One thing to consider is whether the alleged additional energy required for developers to do a leaner job (and as bd139, even that is questionable) would outweigh, or at least be on par, with the cost of software bloat in terms of energy?
There's a big difference between software used by 10 people and software used by a billion people.
That was kind of implied in the following: "the impact of software spreads in very large amounts contrary to that of developers".
Of course if the number of users is not significantly greater than the number of developers, that becomes a particular case and the outcome can be different.
(The beauty of partial quotes =) )
For 10 people it's almost always going to be cheaper to buy them a faster machine. Each. It is at least actually a valid engineering and financial tradeoff.

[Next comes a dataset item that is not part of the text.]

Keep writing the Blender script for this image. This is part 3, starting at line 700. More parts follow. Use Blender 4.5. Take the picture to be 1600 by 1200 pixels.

It also depends on whether the costs of hardware to overcome software bloat are borne by the company itself (e.g. web servers) or by their customers (e.g. Microsoft Windows and Office).
The problem here is that you chose to look at it only from the development cost perspective, which is the most usual way of looking at software bloat (and engineering bloat in general when it applies.)
The interesting point that I found in this thread and which I was embarking on was the energy side of it. Not the development (or more generally "production") cost. The immediate cost is what everyone already knows about. Cost cutting is a cause here, not a consequence. In this thread, I was personally only talking about the consequences, not the causes, as I think the OP was also interested in.
And even the economic point of view is trickier than it appears. People tend to look at economy on very small scales and kinda treat it as though it was some magic. While if you look at the big picture, economy basically follows the rules of physics. Except in very groundbreaking (and now relatively rare) cases of managing to do things much more efficiently without any negative side-effect, whatever cost cutting you're managing to achieve is going to be paid somewhere else.
As to the point about developers favoring code bloat out of laziness and/or because their job is boring, that's fun and rather true in general, but that's again just talking about causes rather than about consequences.
Siwastaja pointed it out: the software industry has been in a deep, ongoing crising for decades now and despite numerous attempts, it's still in crisis.
bd139, working in that area as far as I got, is lucid and honest enough about it all that he recognizes how fucked-up it all is while admitting great money can be made out of it.